**Supplied entries**

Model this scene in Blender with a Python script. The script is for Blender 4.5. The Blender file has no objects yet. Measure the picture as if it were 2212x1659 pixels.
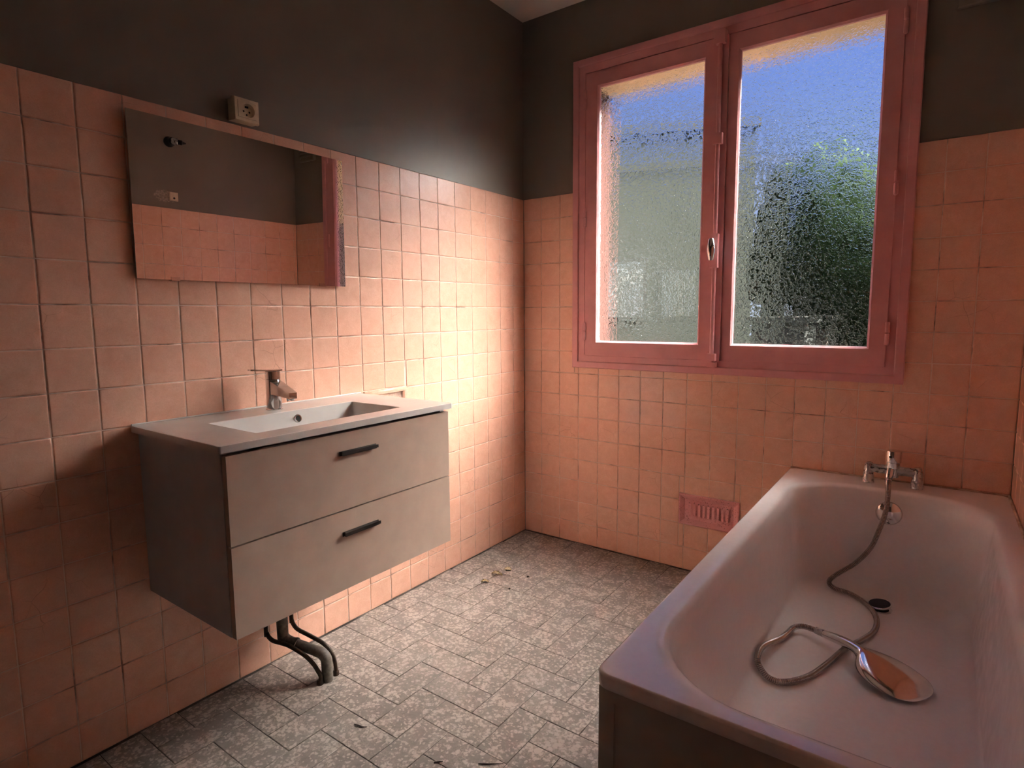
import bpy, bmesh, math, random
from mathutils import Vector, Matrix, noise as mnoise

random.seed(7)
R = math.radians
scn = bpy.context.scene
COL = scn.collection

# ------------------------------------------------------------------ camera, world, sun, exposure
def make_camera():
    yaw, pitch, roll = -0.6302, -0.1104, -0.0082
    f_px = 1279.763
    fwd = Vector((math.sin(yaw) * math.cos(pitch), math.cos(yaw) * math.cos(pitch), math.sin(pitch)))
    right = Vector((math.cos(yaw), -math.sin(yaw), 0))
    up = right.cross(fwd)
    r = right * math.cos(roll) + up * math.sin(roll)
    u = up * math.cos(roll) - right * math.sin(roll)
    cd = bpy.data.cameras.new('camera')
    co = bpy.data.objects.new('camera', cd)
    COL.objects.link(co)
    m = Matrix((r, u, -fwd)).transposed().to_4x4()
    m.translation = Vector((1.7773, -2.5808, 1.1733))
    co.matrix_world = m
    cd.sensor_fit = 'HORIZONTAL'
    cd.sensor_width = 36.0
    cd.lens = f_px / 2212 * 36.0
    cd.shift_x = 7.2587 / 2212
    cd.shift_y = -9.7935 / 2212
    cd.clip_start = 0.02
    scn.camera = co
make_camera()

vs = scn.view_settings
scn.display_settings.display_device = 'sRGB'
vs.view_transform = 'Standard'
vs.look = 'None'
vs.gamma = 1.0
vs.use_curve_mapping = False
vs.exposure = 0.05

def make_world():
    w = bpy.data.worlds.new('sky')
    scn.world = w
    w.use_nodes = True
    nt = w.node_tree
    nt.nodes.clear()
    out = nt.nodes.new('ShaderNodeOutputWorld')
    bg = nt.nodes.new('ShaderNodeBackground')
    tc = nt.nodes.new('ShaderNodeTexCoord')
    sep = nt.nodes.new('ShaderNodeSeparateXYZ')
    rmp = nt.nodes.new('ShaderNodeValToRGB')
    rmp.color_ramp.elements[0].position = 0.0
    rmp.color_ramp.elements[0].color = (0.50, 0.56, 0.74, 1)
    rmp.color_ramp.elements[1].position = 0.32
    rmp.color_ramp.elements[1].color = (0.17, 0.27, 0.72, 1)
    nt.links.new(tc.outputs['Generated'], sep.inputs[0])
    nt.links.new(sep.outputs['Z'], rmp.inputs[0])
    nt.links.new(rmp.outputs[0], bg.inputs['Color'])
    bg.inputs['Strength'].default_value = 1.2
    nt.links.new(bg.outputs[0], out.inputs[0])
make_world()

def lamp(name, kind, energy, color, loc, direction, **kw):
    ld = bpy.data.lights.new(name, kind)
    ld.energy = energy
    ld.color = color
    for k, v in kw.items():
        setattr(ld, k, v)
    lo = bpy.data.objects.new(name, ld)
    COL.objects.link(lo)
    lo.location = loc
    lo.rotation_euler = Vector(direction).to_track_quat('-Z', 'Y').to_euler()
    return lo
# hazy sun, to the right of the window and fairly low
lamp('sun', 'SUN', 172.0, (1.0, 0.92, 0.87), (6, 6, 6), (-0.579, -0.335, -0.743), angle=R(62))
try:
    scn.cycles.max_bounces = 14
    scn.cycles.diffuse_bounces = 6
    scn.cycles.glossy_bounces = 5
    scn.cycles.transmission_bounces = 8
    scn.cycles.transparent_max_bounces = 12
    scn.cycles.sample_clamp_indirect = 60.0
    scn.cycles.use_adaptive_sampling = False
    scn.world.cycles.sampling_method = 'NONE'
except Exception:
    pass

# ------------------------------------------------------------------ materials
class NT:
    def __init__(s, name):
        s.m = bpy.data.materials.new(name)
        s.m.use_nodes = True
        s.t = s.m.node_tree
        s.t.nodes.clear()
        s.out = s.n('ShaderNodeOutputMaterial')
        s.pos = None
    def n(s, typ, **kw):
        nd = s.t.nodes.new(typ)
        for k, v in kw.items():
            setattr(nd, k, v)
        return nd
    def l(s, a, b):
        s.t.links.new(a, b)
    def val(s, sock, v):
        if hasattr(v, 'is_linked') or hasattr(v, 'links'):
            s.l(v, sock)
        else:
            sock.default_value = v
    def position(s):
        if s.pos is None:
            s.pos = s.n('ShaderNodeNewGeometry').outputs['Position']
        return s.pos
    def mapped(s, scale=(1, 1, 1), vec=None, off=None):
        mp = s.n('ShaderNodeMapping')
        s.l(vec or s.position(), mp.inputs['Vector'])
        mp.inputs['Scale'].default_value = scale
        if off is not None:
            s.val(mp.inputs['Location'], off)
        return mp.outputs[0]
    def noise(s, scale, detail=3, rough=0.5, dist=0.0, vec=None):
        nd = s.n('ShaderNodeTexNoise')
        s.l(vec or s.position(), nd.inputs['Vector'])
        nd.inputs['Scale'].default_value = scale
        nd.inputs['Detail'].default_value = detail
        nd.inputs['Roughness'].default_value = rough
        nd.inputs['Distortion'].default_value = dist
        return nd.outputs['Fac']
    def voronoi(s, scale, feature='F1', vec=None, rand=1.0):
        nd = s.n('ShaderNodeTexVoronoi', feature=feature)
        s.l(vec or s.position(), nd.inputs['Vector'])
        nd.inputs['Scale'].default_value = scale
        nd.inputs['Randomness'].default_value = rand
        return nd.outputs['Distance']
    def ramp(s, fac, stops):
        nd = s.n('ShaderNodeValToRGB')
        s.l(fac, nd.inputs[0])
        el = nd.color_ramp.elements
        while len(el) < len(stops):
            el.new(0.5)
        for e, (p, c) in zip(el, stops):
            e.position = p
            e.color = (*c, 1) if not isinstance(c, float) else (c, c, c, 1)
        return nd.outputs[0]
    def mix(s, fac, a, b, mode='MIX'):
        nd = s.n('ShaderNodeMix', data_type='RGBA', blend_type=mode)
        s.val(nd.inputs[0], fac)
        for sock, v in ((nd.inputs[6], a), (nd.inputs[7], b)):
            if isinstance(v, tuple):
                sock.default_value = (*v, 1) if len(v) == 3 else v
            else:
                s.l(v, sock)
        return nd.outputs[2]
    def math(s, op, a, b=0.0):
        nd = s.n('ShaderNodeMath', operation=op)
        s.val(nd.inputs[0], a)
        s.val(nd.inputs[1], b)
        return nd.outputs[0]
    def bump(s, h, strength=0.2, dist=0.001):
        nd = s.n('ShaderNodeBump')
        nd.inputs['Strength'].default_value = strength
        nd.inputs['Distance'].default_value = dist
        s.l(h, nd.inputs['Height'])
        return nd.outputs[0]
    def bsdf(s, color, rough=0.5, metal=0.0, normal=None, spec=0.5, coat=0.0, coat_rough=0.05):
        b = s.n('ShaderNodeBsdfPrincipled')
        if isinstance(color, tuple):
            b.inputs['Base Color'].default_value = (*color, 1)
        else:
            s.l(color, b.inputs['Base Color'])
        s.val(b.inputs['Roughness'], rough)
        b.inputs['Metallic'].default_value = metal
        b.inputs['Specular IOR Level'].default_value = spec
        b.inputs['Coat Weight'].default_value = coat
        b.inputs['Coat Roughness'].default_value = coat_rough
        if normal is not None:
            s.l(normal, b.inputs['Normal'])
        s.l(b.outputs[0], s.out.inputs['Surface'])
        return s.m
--
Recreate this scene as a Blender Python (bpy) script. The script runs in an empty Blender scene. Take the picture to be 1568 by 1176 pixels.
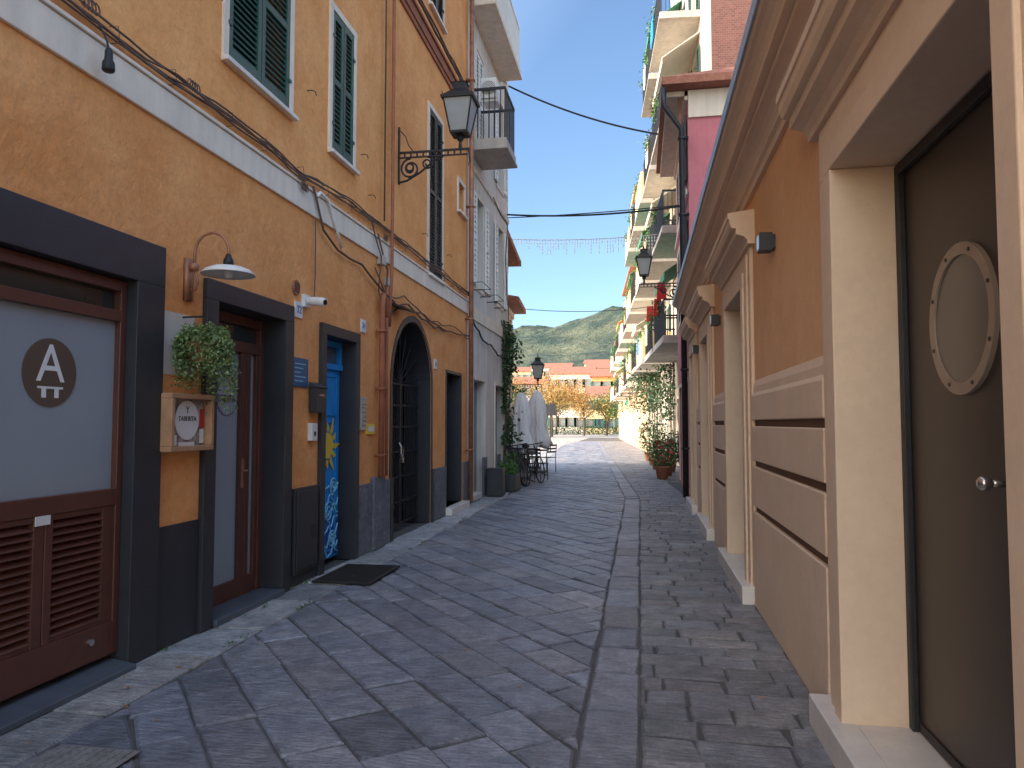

**Required work**
Copy exactly the material above from the line with "Model this scene" to the line with "from mathutils import", ends included, and nothing else. Leave out any picture.

**Result of this exercise**
Model this scene in Blender with a Python script. The script is for Blender 4.5. The Blender file has no objects yet. Measure the picture as if it were 2212x1659 pixels.
import bpy, bmesh, math, random
from mathutils import Vector, Matrix, noise as mnoise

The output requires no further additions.